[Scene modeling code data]
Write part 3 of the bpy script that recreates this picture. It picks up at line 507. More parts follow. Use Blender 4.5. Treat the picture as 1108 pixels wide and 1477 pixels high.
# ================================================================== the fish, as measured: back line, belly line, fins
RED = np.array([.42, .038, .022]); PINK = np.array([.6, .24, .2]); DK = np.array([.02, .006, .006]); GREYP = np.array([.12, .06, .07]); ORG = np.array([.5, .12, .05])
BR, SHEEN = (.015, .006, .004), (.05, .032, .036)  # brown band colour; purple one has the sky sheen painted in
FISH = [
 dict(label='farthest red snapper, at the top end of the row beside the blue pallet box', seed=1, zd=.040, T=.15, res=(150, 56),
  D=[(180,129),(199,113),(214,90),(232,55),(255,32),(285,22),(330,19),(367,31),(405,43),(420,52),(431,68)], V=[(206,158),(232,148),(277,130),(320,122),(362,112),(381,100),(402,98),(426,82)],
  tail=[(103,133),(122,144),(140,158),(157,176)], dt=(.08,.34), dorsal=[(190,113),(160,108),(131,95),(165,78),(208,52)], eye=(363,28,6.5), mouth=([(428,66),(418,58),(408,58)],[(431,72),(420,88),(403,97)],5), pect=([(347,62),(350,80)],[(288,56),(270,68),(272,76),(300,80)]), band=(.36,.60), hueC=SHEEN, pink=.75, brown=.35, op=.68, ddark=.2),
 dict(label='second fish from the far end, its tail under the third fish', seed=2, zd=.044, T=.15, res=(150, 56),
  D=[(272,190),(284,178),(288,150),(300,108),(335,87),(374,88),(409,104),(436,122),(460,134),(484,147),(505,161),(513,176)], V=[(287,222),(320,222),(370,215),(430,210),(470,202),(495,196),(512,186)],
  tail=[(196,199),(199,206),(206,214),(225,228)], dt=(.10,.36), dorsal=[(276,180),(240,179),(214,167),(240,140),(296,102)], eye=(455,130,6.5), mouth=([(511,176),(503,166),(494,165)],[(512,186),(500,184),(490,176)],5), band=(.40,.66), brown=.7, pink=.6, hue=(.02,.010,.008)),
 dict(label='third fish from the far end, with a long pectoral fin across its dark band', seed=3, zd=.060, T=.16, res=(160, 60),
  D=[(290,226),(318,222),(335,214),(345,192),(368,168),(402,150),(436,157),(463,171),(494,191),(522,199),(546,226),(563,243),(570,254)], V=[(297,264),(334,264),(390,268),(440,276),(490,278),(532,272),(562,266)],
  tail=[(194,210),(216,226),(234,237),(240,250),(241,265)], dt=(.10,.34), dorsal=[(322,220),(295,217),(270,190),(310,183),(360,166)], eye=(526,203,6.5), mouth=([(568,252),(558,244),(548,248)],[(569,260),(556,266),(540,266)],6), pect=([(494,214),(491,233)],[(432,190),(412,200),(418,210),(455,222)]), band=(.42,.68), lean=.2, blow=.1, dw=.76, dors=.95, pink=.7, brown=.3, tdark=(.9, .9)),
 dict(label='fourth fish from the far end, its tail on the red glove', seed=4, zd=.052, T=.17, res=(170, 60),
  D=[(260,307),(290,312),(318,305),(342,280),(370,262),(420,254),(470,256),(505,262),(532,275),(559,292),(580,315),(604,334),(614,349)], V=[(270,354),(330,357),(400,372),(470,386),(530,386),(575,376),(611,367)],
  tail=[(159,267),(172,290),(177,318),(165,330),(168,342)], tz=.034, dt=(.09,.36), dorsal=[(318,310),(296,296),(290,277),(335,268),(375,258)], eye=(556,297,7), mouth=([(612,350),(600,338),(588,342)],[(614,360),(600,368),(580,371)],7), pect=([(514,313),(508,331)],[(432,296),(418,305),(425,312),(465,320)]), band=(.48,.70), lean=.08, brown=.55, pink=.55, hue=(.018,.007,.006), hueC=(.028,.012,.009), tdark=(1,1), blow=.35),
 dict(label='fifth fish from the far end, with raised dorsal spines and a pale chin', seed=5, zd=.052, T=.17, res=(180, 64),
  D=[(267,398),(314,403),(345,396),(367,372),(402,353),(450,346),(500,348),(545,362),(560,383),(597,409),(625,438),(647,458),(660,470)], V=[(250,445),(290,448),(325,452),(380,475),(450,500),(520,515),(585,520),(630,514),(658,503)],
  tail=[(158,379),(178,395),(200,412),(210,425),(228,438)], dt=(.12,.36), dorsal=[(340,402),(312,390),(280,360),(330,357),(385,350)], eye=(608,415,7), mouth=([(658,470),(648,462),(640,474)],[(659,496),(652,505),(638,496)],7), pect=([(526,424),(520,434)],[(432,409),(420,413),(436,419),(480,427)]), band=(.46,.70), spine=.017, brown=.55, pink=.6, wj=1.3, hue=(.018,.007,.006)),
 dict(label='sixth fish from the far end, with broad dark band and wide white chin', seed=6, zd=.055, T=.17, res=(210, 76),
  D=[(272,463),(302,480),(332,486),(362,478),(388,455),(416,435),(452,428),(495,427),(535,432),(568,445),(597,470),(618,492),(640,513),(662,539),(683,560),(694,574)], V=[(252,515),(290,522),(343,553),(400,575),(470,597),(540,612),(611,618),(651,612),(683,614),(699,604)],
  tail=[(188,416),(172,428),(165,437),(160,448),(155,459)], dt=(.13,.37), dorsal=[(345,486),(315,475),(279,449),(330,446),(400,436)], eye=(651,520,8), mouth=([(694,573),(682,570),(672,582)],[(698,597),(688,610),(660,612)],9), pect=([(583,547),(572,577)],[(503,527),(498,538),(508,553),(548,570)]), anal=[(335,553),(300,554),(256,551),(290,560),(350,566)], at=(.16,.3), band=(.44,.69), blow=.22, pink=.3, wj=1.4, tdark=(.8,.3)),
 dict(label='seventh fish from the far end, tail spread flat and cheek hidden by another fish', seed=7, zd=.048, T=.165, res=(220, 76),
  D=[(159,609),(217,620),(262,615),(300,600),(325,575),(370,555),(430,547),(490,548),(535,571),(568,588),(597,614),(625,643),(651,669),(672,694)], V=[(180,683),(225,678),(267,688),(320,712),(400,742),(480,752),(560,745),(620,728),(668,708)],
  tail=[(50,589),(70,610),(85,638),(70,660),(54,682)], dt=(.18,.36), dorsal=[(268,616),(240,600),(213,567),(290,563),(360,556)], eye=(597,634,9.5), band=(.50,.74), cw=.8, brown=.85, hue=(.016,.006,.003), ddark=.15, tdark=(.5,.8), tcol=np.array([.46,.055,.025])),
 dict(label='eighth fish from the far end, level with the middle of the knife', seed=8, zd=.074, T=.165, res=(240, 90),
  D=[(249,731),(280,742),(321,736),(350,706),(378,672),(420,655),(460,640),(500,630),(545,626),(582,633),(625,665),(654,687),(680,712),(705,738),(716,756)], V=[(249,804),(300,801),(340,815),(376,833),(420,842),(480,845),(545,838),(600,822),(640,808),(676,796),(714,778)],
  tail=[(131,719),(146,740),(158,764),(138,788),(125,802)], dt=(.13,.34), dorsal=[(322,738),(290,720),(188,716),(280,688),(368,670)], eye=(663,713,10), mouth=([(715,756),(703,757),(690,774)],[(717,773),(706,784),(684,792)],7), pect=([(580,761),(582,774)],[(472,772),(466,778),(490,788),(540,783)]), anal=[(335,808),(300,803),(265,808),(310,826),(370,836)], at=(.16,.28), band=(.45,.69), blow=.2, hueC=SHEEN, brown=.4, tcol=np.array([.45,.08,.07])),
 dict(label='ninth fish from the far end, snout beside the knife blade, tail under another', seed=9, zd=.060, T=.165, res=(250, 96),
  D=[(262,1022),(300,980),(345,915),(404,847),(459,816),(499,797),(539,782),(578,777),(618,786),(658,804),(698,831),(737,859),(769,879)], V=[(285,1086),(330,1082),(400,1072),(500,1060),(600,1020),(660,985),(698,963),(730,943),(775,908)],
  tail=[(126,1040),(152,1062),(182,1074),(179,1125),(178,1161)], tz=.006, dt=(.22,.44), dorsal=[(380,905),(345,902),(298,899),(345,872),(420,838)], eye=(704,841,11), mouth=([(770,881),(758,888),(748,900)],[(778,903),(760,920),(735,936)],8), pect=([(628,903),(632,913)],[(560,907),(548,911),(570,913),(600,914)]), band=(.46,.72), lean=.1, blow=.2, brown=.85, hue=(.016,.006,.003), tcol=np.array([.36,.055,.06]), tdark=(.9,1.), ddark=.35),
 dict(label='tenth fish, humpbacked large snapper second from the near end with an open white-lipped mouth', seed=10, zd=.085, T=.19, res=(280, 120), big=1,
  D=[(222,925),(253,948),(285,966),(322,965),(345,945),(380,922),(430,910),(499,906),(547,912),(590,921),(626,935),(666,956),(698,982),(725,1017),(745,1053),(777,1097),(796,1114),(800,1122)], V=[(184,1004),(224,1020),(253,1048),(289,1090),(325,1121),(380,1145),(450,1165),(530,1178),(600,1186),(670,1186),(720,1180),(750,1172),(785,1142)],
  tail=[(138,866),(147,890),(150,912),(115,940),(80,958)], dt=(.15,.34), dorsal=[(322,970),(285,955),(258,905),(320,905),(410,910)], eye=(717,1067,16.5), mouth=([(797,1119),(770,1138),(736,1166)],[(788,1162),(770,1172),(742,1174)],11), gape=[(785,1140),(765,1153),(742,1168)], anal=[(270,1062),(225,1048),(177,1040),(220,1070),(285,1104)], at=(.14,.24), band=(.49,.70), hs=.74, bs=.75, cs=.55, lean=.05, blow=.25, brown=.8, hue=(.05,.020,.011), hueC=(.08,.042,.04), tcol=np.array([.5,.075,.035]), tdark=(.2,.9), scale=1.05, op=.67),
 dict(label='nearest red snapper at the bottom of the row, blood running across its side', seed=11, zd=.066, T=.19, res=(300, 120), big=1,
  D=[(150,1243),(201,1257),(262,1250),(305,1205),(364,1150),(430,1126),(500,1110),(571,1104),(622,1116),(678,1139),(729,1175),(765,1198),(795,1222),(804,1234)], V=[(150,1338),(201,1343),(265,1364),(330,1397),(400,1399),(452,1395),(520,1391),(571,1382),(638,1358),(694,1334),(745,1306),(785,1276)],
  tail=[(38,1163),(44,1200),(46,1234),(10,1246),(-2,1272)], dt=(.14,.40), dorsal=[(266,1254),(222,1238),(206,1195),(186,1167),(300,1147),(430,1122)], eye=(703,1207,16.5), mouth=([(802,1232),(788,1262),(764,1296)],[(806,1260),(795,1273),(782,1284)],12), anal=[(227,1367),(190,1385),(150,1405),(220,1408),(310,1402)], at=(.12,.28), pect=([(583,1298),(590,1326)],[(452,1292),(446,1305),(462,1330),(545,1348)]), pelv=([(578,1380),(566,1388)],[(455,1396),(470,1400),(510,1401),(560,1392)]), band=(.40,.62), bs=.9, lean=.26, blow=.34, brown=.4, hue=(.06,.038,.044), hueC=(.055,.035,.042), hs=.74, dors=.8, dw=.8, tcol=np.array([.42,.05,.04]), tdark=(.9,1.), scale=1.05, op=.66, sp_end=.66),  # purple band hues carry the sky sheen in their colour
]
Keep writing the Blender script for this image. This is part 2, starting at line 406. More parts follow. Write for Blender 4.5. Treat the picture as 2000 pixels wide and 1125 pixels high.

## Short problem
Look through the entries and find each line that has the string "this". Copy those lines.

## Solution below
Write part 3 of the bpy script that recreates this picture. It picks up at line 507. More parts follow. Use Blender 4.5. Treat the picture as 1108 pixels wide and 1477 pixels high.
Keep writing the Blender script for this image. This is part 2, starting at line 406. More parts follow. Write for Blender 4.5. Treat the picture as 2000 pixels wide and 1125 pixels high.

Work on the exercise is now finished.